* [RAW DATA]
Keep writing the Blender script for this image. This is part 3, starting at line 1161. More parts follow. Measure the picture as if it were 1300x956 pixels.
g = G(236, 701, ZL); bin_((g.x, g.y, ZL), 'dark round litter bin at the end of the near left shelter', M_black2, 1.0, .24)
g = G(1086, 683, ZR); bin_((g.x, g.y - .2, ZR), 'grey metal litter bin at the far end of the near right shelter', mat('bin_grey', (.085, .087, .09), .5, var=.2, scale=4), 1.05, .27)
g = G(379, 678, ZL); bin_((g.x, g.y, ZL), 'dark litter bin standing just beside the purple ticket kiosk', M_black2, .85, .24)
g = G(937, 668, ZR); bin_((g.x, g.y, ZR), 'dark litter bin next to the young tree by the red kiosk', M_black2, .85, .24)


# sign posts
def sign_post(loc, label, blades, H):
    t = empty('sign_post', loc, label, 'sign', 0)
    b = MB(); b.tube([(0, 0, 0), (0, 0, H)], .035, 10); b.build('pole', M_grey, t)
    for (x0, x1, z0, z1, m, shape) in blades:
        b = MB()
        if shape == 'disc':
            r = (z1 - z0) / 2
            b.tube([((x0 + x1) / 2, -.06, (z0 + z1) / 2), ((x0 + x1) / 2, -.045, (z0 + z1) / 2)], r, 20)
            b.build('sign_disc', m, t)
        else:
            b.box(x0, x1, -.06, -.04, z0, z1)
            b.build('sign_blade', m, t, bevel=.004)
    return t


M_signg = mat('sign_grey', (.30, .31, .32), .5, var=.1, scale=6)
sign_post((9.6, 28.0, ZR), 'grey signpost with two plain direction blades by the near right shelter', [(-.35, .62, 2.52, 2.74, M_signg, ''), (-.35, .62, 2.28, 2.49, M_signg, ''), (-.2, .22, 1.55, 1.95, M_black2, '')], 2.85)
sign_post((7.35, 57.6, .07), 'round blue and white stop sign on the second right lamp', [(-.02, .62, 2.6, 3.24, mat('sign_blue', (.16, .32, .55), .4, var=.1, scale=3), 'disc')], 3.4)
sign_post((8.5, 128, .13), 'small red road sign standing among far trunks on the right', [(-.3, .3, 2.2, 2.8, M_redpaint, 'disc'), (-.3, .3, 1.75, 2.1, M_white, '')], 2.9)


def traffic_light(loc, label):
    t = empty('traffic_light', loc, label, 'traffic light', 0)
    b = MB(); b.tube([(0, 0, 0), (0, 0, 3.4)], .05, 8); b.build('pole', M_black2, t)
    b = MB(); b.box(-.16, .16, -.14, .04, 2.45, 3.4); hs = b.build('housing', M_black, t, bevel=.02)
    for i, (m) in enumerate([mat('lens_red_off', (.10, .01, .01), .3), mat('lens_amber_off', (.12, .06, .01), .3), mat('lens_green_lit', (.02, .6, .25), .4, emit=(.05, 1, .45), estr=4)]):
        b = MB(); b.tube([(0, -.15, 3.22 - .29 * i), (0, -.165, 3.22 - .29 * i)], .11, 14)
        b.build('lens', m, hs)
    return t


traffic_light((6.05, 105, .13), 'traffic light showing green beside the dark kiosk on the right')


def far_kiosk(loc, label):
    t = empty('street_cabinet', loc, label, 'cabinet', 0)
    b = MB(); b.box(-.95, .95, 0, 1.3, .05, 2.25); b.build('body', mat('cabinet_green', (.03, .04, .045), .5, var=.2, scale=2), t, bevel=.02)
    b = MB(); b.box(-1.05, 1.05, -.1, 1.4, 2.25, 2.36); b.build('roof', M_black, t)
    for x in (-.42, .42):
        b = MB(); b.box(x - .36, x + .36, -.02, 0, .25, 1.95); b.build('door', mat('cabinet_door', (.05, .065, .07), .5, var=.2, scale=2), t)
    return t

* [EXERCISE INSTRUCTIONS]
Set down the listing in full, keeping every word exactly as it is.

* [RESULT]
Keep writing the Blender script for this image. This is part 3, starting at line 1161. More parts follow. Measure the picture as if it were 1300x956 pixels.
g = G(236, 701, ZL); bin_((g.x, g.y, ZL), 'dark round litter bin at the end of the near left shelter', M_black2, 1.0, .24)
g = G(1086, 683, ZR); bin_((g.x, g.y - .2, ZR), 'grey metal litter bin at the far end of the near right shelter', mat('bin_grey', (.085, .087, .09), .5, var=.2, scale=4), 1.05, .27)
g = G(379, 678, ZL); bin_((g.x, g.y, ZL), 'dark litter bin standing just beside the purple ticket kiosk', M_black2, .85, .24)
g = G(937, 668, ZR); bin_((g.x, g.y, ZR), 'dark litter bin next to the young tree by the red kiosk', M_black2, .85, .24)


# sign posts
def sign_post(loc, label, blades, H):
    t = empty('sign_post', loc, label, 'sign', 0)
    b = MB(); b.tube([(0, 0, 0), (0, 0, H)], .035, 10); b.build('pole', M_grey, t)
    for (x0, x1, z0, z1, m, shape) in blades:
        b = MB()
        if shape == 'disc':
            r = (z1 - z0) / 2
            b.tube([((x0 + x1) / 2, -.06, (z0 + z1) / 2), ((x0 + x1) / 2, -.045, (z0 + z1) / 2)], r, 20)
            b.build('sign_disc', m, t)
        else:
            b.box(x0, x1, -.06, -.04, z0, z1)
            b.build('sign_blade', m, t, bevel=.004)
    return t


M_signg = mat('sign_grey', (.30, .31, .32), .5, var=.1, scale=6)
sign_post((9.6, 28.0, ZR), 'grey signpost with two plain direction blades by the near right shelter', [(-.35, .62, 2.52, 2.74, M_signg, ''), (-.35, .62, 2.28, 2.49, M_signg, ''), (-.2, .22, 1.55, 1.95, M_black2, '')], 2.85)
sign_post((7.35, 57.6, .07), 'round blue and white stop sign on the second right lamp', [(-.02, .62, 2.6, 3.24, mat('sign_blue', (.16, .32, .55), .4, var=.1, scale=3), 'disc')], 3.4)
sign_post((8.5, 128, .13), 'small red road sign standing among far trunks on the right', [(-.3, .3, 2.2, 2.8, M_redpaint, 'disc'), (-.3, .3, 1.75, 2.1, M_white, '')], 2.9)


def traffic_light(loc, label):
    t = empty('traffic_light', loc, label, 'traffic light', 0)
    b = MB(); b.tube([(0, 0, 0), (0, 0, 3.4)], .05, 8); b.build('pole', M_black2, t)
    b = MB(); b.box(-.16, .16, -.14, .04, 2.45, 3.4); hs = b.build('housing', M_black, t, bevel=.02)
    for i, (m) in enumerate([mat('lens_red_off', (.10, .01, .01), .3), mat('lens_amber_off', (.12, .06, .01), .3), mat('lens_green_lit', (.02, .6, .25), .4, emit=(.05, 1, .45), estr=4)]):
        b = MB(); b.tube([(0, -.15, 3.22 - .29 * i), (0, -.165, 3.22 - .29 * i)], .11, 14)
        b.build('lens', m, hs)
    return t


traffic_light((6.05, 105, .13), 'traffic light showing green beside the dark kiosk on the right')


def far_kiosk(loc, label):
    t = empty('street_cabinet', loc, label, 'cabinet', 0)
    b = MB(); b.box(-.95, .95, 0, 1.3, .05, 2.25); b.build('body', mat('cabinet_green', (.03, .04, .045), .5, var=.2, scale=2), t, bevel=.02)
    b = MB(); b.box(-1.05, 1.05, -.1, 1.4, 2.25, 2.36); b.build('roof', M_black, t)
    for x in (-.42, .42):
        b = MB(); b.box(x - .36, x + .36, -.02, 0, .25, 1.95); b.build('door', mat('cabinet_door', (.05, .065, .07), .5, var=.2, scale=2), t)
    return t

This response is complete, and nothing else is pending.